I have a new approach- I use an audio signal generator, square-wave and tune RC for critical damping, on power transformers.

Had to do a snubber for a 1.25kV CT transformer and much easier/safer to experiment values at lower voltages. Checking the results operating at 1.25kV the snubber circuit was optimal. Seems to scale well enough, from 10V to 1,250V.
 
I have a new approach- I use an audio signal generator, square-wave and tune RC for critical damping, on power transformers.

Had to do a snubber for a 1.25kV CT transformer and much easier/safer to experiment values at lower voltages. Checking the results operating at 1.25kV the snubber circuit was optimal. Seems to scale well enough, from 10V to 1,250V.

You are doing this out of circuit, right ? Square wave via a resistor ( 600E ?) to the Transformer coil with the RC snubber and check the wave at the trafo coil ?
 
You can do it in-circuit if you disconnect the secondary (rectifier, filter caps).

I treat the 50/60Hz mains power transformer like an audio transformer.
Using a signal generator, inject 1kHz square-wave to the primary at say 10Vpp.
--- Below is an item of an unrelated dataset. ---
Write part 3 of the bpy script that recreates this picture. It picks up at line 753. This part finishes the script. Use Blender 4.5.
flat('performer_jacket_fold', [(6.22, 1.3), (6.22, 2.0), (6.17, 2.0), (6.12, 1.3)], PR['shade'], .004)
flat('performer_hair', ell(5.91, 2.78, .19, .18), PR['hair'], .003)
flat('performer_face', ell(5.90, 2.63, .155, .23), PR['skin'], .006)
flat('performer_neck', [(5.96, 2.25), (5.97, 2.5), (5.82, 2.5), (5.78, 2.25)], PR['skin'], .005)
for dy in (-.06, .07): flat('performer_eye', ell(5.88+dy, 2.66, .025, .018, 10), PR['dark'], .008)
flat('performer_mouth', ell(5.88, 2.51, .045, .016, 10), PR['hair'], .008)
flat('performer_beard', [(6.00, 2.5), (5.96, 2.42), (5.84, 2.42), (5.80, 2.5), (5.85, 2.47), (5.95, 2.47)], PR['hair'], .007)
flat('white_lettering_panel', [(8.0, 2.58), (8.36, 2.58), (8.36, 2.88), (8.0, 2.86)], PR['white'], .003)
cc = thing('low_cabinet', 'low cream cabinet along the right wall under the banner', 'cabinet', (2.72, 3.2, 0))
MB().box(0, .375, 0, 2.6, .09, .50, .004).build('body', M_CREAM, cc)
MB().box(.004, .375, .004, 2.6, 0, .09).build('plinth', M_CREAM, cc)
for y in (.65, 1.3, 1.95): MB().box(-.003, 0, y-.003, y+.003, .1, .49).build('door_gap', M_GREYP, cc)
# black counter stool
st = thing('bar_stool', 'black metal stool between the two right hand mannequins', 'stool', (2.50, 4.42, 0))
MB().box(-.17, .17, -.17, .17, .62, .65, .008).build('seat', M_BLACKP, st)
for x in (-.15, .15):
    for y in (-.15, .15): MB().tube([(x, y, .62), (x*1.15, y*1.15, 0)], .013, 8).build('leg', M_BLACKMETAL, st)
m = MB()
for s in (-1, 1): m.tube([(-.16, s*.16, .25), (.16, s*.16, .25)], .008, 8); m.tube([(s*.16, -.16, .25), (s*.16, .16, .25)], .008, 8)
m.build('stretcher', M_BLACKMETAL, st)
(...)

The power transformer's primary DC resistance is already there, no need for resistor unless the signal generator can be damaged by back EMF. No impedance matching there.

On the secondary, I have a scope and play around with RC values without danger of electrocution. You get several Vpp to work with.

If a center-tapped transformer, then I work with one (half) winding to narrow down the values and then see the effects when this becomes two snubbers, one for each winding, which I use in CT power supplies.

I "tune" for flat response, no overshoot and well-damped ringing. It helped a lot because I was always guessing snubber values.